* [What you have to do]: Transcribe the material exactly. Images do not belong in the copy.

* [Provided material]:
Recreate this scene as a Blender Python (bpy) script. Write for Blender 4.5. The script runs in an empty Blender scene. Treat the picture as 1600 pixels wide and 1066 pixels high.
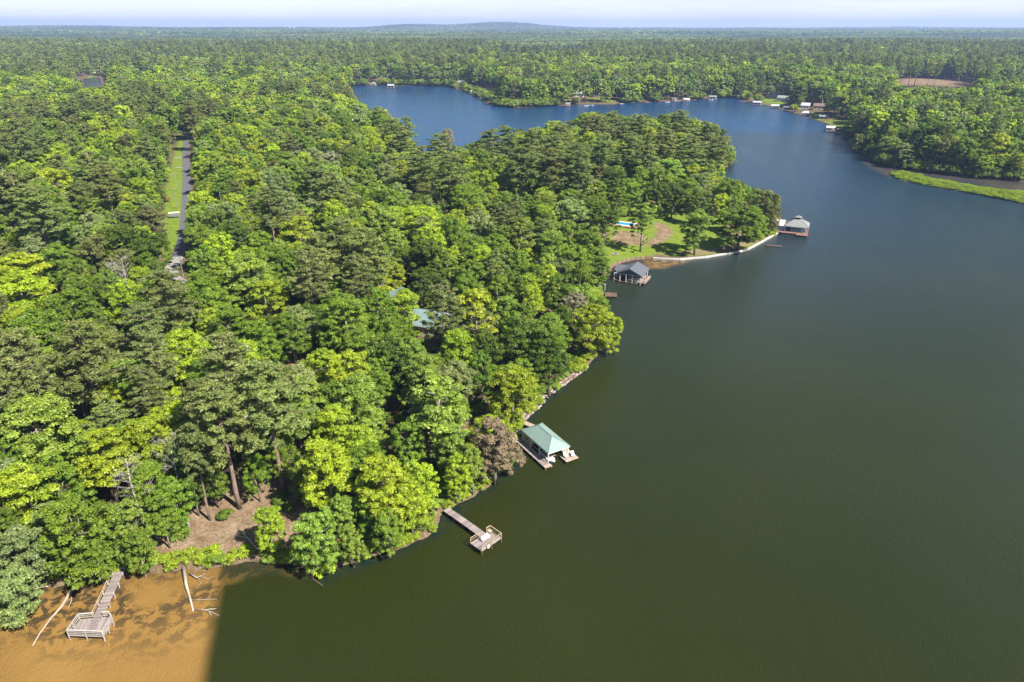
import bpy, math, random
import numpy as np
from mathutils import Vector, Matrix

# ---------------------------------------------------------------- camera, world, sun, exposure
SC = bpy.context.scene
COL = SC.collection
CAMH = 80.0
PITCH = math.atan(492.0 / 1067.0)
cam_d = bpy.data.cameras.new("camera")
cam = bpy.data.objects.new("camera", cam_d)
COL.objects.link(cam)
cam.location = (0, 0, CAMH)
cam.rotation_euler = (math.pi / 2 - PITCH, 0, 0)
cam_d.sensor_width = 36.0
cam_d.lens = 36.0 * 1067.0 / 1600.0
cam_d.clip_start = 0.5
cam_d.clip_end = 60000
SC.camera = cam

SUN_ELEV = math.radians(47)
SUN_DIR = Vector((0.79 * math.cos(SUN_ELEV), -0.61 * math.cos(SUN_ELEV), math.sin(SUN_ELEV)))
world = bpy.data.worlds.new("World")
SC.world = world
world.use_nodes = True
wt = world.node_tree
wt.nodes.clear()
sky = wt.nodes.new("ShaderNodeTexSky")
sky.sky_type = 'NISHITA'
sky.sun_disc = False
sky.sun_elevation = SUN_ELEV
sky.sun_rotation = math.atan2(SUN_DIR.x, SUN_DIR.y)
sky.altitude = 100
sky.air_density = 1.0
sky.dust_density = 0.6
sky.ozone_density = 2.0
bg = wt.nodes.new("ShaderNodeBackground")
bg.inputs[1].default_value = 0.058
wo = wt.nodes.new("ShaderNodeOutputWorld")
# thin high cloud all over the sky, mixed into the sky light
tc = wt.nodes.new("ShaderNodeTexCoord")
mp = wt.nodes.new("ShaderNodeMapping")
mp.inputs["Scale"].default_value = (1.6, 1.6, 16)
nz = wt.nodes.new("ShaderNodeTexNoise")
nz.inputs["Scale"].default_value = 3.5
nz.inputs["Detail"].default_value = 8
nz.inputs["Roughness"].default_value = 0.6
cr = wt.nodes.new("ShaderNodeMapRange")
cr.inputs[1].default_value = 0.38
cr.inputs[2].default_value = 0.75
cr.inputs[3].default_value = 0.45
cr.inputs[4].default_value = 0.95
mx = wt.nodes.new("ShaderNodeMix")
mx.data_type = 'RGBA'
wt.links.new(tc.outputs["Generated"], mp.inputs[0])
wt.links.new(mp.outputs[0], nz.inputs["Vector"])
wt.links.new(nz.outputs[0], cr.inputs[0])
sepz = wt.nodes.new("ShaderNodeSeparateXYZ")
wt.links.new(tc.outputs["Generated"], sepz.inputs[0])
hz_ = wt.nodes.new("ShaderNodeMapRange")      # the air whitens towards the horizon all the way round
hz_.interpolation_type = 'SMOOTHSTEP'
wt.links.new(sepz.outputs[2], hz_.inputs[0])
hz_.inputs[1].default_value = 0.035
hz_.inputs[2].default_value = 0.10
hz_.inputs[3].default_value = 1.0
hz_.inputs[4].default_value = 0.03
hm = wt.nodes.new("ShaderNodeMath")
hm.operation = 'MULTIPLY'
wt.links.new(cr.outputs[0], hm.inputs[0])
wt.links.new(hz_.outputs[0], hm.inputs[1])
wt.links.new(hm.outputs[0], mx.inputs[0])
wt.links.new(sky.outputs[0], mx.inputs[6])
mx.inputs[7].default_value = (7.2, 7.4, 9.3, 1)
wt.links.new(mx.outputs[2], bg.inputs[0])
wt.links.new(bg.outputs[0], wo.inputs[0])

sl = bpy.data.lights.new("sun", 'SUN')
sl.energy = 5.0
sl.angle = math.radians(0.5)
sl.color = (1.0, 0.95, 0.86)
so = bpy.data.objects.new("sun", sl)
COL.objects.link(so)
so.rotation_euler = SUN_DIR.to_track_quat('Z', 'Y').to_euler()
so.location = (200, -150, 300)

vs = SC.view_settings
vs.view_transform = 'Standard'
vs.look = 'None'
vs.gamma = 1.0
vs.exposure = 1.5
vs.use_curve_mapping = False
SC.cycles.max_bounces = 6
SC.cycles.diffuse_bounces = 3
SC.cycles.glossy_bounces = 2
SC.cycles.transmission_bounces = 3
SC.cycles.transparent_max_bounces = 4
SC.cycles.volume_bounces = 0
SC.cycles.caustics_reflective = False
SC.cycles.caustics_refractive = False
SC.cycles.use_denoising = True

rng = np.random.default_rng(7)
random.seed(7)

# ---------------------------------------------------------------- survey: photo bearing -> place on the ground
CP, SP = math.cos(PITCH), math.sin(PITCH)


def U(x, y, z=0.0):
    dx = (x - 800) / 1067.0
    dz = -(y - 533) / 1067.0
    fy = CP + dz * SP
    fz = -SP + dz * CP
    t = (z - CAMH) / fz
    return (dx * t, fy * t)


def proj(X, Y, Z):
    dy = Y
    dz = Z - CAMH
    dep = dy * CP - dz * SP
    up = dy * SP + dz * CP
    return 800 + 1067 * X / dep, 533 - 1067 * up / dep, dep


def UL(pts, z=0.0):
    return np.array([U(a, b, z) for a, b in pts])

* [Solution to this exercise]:
Recreate this scene as a Blender Python (bpy) script. Write for Blender 4.5. The script runs in an empty Blender scene. Treat the picture as 1600 pixels wide and 1066 pixels high.
import bpy, math, random
import numpy as np
from mathutils import Vector, Matrix

# ---------------------------------------------------------------- camera, world, sun, exposure
SC = bpy.context.scene
COL = SC.collection
CAMH = 80.0
PITCH = math.atan(492.0 / 1067.0)
cam_d = bpy.data.cameras.new("camera")
cam = bpy.data.objects.new("camera", cam_d)
COL.objects.link(cam)
cam.location = (0, 0, CAMH)
cam.rotation_euler = (math.pi / 2 - PITCH, 0, 0)
cam_d.sensor_width = 36.0
cam_d.lens = 36.0 * 1067.0 / 1600.0
cam_d.clip_start = 0.5
cam_d.clip_end = 60000
SC.camera = cam

SUN_ELEV = math.radians(47)
SUN_DIR = Vector((0.79 * math.cos(SUN_ELEV), -0.61 * math.cos(SUN_ELEV), math.sin(SUN_ELEV)))
world = bpy.data.worlds.new("World")
SC.world = world
world.use_nodes = True
wt = world.node_tree
wt.nodes.clear()
sky = wt.nodes.new("ShaderNodeTexSky")
sky.sky_type = 'NISHITA'
sky.sun_disc = False
sky.sun_elevation = SUN_ELEV
sky.sun_rotation = math.atan2(SUN_DIR.x, SUN_DIR.y)
sky.altitude = 100
sky.air_density = 1.0
sky.dust_density = 0.6
sky.ozone_density = 2.0
bg = wt.nodes.new("ShaderNodeBackground")
bg.inputs[1].default_value = 0.058
wo = wt.nodes.new("ShaderNodeOutputWorld")
# thin high cloud all over the sky, mixed into the sky light
tc = wt.nodes.new("ShaderNodeTexCoord")
mp = wt.nodes.new("ShaderNodeMapping")
mp.inputs["Scale"].default_value = (1.6, 1.6, 16)
nz = wt.nodes.new("ShaderNodeTexNoise")
nz.inputs["Scale"].default_value = 3.5
nz.inputs["Detail"].default_value = 8
nz.inputs["Roughness"].default_value = 0.6
cr = wt.nodes.new("ShaderNodeMapRange")
cr.inputs[1].default_value = 0.38
cr.inputs[2].default_value = 0.75
cr.inputs[3].default_value = 0.45
cr.inputs[4].default_value = 0.95
mx = wt.nodes.new("ShaderNodeMix")
mx.data_type = 'RGBA'
wt.links.new(tc.outputs["Generated"], mp.inputs[0])
wt.links.new(mp.outputs[0], nz.inputs["Vector"])
wt.links.new(nz.outputs[0], cr.inputs[0])
sepz = wt.nodes.new("ShaderNodeSeparateXYZ")
wt.links.new(tc.outputs["Generated"], sepz.inputs[0])
hz_ = wt.nodes.new("ShaderNodeMapRange")      # the air whitens towards the horizon all the way round
hz_.interpolation_type = 'SMOOTHSTEP'
wt.links.new(sepz.outputs[2], hz_.inputs[0])
hz_.inputs[1].default_value = 0.035
hz_.inputs[2].default_value = 0.10
hz_.inputs[3].default_value = 1.0
hz_.inputs[4].default_value = 0.03
hm = wt.nodes.new("ShaderNodeMath")
hm.operation = 'MULTIPLY'
wt.links.new(cr.outputs[0], hm.inputs[0])
wt.links.new(hz_.outputs[0], hm.inputs[1])
wt.links.new(hm.outputs[0], mx.inputs[0])
wt.links.new(sky.outputs[0], mx.inputs[6])
mx.inputs[7].default_value = (7.2, 7.4, 9.3, 1)
wt.links.new(mx.outputs[2], bg.inputs[0])
wt.links.new(bg.outputs[0], wo.inputs[0])

sl = bpy.data.lights.new("sun", 'SUN')
sl.energy = 5.0
sl.angle = math.radians(0.5)
sl.color = (1.0, 0.95, 0.86)
so = bpy.data.objects.new("sun", sl)
COL.objects.link(so)
so.rotation_euler = SUN_DIR.to_track_quat('Z', 'Y').to_euler()
so.location = (200, -150, 300)

vs = SC.view_settings
vs.view_transform = 'Standard'
vs.look = 'None'
vs.gamma = 1.0
vs.exposure = 1.5
vs.use_curve_mapping = False
SC.cycles.max_bounces = 6
SC.cycles.diffuse_bounces = 3
SC.cycles.glossy_bounces = 2
SC.cycles.transmission_bounces = 3
SC.cycles.transparent_max_bounces = 4
SC.cycles.volume_bounces = 0
SC.cycles.caustics_reflective = False
SC.cycles.caustics_refractive = False
SC.cycles.use_denoising = True

rng = np.random.default_rng(7)
random.seed(7)

# ---------------------------------------------------------------- survey: photo bearing -> place on the ground
CP, SP = math.cos(PITCH), math.sin(PITCH)


def U(x, y, z=0.0):
    dx = (x - 800) / 1067.0
    dz = -(y - 533) / 1067.0
    fy = CP + dz * SP
    fz = -SP + dz * CP
    t = (z - CAMH) / fz
    return (dx * t, fy * t)


def proj(X, Y, Z):
    dy = Y
    dz = Z - CAMH
    dep = dy * CP - dz * SP
    up = dy * SP + dz * CP
    return 800 + 1067 * X / dep, 533 - 1067 * up / dep, dep


def UL(pts, z=0.0):
    return np.array([U(a, b, z) for a, b in pts])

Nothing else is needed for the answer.